I don’t know what it is, but there is something about the guys who are billionaires that is very different from everyone else. To you and me, having $500 million is practically the same as being a billionaire. Even having $50 million or just $5 million is a lot of money to me and far more than anything I have. But here’s the thing, the guy with $500 million is just like the guy with $5 million and just like you and me, he will go to his grave scared that he’ll end up destitute in some filthy poorhouse at the mercy of a nurse-maid who hates life.
But not the billionaires. Yes, they care about their wealth, but they’re after something different at the point they have nine zeroes in the bank account. They’re oddly beyond money.
Of the ones I have met, they have been good men and shockingly frugal. They’re very interested in the interplay between ideas, people, and institutions. They’re looking for trends and rely on their gut instinct quite a bit. They have a small group they trust because they know that the vast majority of people around them, no matter all the nice things said, just want some of their money. They must be detached and insulated from the world, while still able to touch and feel it, they need to have their fingers in things just enough to get a sense of the trends and currents.
The most important thing you can be for a billionaire is honest. Flattery and awards work for other men, but the billionaire doesn’t need any of it. The rare gem for him is honesty.I'm trying to remember if I've ever met a billionaire. Perhaps not. Many extremely wealthy businessmen, but no one truly over the top in wealth in the way Foley is describing, what I think of as "Bill Gates money." I have at least worked with a number of wealthy guys who valued honesty more than flattery, and therefore were willing to put up with my egregious tactlessness, something I'd have done well to learn to control much earlier in life. I shudder to think of the number of enemies I made for no good reason and without even being entirely aware of it at the time.
On the other hand, a lot of people probably benefited from my honesty. I'm interested to see now whether it will play with local voters, who will have to be deeply concerned about opacity in local government in order to find it attractive in a candidate.
9 comments:
In the movies, they don't like your honesty (and bluntness) at first, but then you get them through some crisis and they love you. I'm sure that's how it works in real life, too.
:-) Or one is forever a prophet without honor in his own land, a tragic and fascinating figure. Certainly not someone who simply needs to learn better interpersonal skills, not to mention charity.
Honesty to one's self is intensely valuable. To others, it's usually better to be tactful. It would be interesting to discover that, at some level of liberation from worldly concerns, it became intensely valuable again.
Tact and honesty aren't mutually exclusive. It just takes more skill than folks like me, and like T99 used to be, to do both in the same sentence or two.
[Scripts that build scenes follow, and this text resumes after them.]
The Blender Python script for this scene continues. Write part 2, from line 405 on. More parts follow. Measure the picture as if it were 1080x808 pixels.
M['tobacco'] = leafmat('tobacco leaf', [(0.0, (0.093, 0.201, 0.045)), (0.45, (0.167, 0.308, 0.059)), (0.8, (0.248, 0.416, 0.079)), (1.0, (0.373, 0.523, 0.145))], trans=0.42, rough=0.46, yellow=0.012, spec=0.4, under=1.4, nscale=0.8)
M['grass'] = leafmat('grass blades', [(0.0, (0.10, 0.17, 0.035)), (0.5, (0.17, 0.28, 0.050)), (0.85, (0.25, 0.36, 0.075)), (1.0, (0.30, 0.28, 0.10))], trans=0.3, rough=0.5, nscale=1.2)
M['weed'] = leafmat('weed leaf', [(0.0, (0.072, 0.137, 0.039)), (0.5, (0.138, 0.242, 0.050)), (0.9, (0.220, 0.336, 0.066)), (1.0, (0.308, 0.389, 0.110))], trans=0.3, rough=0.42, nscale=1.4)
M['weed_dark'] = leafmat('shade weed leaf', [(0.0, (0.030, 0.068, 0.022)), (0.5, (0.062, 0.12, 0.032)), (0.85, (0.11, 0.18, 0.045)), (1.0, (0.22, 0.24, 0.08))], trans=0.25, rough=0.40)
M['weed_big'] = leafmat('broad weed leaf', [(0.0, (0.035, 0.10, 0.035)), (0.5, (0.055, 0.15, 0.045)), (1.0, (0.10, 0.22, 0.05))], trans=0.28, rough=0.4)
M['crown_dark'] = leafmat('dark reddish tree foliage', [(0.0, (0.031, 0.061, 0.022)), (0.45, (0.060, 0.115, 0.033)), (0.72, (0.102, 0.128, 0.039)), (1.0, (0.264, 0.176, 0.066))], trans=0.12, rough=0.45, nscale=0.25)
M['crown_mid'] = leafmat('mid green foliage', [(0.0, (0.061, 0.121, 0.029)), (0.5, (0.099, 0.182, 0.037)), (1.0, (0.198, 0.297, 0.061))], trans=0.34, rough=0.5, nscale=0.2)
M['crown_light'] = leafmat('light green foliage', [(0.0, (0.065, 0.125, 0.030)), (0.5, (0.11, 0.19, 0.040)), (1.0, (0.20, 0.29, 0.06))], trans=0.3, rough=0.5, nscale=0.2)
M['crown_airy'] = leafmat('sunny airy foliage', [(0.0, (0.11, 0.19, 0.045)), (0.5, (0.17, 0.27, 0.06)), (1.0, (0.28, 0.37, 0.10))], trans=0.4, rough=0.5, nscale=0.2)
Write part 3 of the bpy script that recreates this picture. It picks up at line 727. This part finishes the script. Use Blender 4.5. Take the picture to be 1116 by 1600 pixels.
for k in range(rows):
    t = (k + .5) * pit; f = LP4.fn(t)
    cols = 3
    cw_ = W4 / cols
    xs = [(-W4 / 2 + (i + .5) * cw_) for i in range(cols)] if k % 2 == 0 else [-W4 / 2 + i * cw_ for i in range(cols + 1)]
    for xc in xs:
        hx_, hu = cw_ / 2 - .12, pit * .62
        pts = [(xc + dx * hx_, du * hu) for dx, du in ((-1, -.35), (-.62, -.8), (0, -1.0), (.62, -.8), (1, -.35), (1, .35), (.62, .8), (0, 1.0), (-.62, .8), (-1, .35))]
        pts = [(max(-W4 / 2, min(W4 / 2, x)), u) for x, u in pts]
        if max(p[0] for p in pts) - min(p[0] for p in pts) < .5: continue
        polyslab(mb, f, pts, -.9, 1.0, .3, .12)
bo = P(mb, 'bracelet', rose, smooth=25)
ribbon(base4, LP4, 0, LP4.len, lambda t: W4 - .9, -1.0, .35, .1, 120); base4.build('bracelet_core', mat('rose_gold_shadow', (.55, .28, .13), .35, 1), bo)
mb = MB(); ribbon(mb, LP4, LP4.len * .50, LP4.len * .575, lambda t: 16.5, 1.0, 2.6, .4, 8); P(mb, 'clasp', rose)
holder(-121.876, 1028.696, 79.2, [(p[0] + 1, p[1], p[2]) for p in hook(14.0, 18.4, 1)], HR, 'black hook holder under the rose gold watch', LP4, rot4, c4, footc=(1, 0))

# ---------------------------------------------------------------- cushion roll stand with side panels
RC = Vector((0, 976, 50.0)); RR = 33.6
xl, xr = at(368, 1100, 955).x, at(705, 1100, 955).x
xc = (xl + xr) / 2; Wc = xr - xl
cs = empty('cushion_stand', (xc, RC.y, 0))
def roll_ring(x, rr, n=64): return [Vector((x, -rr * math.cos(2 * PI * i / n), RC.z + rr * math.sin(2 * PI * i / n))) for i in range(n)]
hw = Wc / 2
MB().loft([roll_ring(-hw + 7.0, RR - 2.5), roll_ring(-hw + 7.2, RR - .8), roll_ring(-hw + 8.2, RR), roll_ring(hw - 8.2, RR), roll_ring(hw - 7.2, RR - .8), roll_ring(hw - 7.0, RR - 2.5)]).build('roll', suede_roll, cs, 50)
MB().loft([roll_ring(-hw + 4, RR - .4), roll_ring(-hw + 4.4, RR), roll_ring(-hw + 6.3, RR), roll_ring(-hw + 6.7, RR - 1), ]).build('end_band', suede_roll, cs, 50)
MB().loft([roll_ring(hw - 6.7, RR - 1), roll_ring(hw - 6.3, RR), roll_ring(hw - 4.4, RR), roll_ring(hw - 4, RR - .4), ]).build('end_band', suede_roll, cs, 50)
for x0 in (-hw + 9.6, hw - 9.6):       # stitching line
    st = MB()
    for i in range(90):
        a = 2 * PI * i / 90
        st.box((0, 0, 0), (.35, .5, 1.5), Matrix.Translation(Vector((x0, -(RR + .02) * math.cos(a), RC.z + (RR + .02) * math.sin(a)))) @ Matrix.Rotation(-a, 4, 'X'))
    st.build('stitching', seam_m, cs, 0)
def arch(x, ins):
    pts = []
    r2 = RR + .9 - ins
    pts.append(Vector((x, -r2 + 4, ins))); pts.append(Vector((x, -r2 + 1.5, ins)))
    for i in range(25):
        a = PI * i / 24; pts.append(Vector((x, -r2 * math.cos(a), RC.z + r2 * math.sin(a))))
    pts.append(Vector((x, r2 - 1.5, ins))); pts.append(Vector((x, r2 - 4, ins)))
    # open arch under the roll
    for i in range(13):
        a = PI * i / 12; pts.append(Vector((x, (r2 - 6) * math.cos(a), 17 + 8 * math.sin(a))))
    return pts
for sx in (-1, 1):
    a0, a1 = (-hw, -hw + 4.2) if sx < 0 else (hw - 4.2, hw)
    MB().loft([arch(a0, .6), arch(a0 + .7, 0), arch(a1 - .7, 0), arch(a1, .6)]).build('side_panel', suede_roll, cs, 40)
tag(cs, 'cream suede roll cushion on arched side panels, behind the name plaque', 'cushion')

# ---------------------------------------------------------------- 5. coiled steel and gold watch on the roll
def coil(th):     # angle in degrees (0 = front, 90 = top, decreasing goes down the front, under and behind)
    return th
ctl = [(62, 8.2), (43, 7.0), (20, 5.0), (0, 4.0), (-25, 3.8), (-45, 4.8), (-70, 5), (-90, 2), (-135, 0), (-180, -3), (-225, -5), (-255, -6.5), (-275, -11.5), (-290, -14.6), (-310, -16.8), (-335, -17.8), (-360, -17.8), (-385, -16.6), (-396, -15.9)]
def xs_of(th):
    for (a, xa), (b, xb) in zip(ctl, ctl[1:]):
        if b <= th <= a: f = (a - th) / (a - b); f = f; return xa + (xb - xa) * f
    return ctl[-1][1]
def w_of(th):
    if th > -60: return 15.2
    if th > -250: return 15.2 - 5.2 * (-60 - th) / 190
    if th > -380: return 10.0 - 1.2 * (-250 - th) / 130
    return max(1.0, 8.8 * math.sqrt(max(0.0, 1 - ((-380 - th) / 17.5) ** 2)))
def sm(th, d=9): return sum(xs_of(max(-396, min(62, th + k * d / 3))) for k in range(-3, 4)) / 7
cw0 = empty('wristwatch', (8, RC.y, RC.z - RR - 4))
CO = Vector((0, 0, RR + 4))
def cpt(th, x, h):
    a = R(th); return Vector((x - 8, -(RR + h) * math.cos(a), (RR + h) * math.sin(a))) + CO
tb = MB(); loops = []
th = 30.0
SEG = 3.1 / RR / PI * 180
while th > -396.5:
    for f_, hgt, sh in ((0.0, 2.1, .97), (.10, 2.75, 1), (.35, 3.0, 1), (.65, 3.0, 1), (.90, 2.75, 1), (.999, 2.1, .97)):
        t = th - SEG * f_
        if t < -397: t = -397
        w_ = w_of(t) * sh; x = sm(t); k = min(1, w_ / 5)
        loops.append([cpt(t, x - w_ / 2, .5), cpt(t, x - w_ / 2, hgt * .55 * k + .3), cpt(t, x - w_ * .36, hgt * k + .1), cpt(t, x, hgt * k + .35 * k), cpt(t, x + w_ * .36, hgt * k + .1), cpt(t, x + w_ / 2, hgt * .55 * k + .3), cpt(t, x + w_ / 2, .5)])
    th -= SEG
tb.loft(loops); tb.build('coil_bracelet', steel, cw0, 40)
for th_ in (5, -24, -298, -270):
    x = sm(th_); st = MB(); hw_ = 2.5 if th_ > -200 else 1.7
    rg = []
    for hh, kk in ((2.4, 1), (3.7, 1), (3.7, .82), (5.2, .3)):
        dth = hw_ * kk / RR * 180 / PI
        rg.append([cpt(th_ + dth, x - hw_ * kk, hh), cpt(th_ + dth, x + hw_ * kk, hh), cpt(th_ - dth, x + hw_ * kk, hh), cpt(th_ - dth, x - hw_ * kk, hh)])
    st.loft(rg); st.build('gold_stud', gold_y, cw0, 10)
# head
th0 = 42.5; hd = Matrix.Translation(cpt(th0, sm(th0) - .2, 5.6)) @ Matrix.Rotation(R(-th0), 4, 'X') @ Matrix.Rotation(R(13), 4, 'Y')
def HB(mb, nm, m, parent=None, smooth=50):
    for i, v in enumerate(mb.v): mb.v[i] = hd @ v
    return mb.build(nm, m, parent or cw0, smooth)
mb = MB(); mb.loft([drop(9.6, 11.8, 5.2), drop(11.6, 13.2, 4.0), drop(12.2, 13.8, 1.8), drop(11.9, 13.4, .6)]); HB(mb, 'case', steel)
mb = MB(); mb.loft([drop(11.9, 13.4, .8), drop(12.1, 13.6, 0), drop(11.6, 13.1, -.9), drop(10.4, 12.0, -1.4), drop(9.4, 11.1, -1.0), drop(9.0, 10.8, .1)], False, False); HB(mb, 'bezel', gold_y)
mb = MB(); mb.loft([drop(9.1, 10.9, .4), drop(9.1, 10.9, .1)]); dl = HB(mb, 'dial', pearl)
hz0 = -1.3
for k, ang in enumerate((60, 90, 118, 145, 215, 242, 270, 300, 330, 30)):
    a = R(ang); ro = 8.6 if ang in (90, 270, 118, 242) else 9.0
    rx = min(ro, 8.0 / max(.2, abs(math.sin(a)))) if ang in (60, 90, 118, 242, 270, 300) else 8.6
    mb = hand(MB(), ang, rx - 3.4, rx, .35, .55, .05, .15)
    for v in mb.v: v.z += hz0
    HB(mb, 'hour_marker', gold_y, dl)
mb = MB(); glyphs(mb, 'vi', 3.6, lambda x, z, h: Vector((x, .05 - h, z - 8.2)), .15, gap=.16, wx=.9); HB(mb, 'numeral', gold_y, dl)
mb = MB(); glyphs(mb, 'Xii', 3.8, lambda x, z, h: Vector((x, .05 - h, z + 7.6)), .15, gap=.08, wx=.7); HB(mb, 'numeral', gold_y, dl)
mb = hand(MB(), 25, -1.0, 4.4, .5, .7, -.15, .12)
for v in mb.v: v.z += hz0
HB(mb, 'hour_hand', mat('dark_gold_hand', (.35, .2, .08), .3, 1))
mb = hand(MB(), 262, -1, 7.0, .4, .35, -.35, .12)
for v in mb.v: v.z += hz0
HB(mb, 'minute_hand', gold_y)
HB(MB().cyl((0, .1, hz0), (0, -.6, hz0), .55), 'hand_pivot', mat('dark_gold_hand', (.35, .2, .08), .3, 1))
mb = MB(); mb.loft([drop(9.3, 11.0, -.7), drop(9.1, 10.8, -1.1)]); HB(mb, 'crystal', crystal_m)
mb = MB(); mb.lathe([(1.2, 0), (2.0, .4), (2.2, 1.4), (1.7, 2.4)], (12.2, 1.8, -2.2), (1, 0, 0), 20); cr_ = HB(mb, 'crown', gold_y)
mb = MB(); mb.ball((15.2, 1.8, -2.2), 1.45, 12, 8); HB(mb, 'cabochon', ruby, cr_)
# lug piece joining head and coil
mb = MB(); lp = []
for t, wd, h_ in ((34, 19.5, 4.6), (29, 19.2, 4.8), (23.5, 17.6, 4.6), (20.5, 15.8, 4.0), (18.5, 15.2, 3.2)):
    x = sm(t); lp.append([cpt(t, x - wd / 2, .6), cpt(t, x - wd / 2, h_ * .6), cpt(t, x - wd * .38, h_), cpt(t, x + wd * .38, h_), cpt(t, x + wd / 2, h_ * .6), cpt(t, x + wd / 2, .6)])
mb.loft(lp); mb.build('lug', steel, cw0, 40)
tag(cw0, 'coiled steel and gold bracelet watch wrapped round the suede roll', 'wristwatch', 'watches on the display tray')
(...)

On the other hand, folks who disliked your integrity at first and then love you after your saving them from some crisis still dislike your integrity; they're just hoping for more favors.
Eric Hines
Someone should write a book that encourages speaking the truth in love...but it's already been done.
Humans tend to get one, but not both.
Sadly, I am only a tiny bit more tactful now than I used to be. I'm trying to be more aware of other people and less like a textbook case of Asperger's.
Asperger's - I resemble that remark. So does my son.
Dealing with him gave me a better understanding of what my parents went through :)
Someone said, "To help a man, tell him the truth; but to help yourself, flatter."
Not that there is much flattery to be found in this crowd!
But there is: we flatter by honoring with the truth.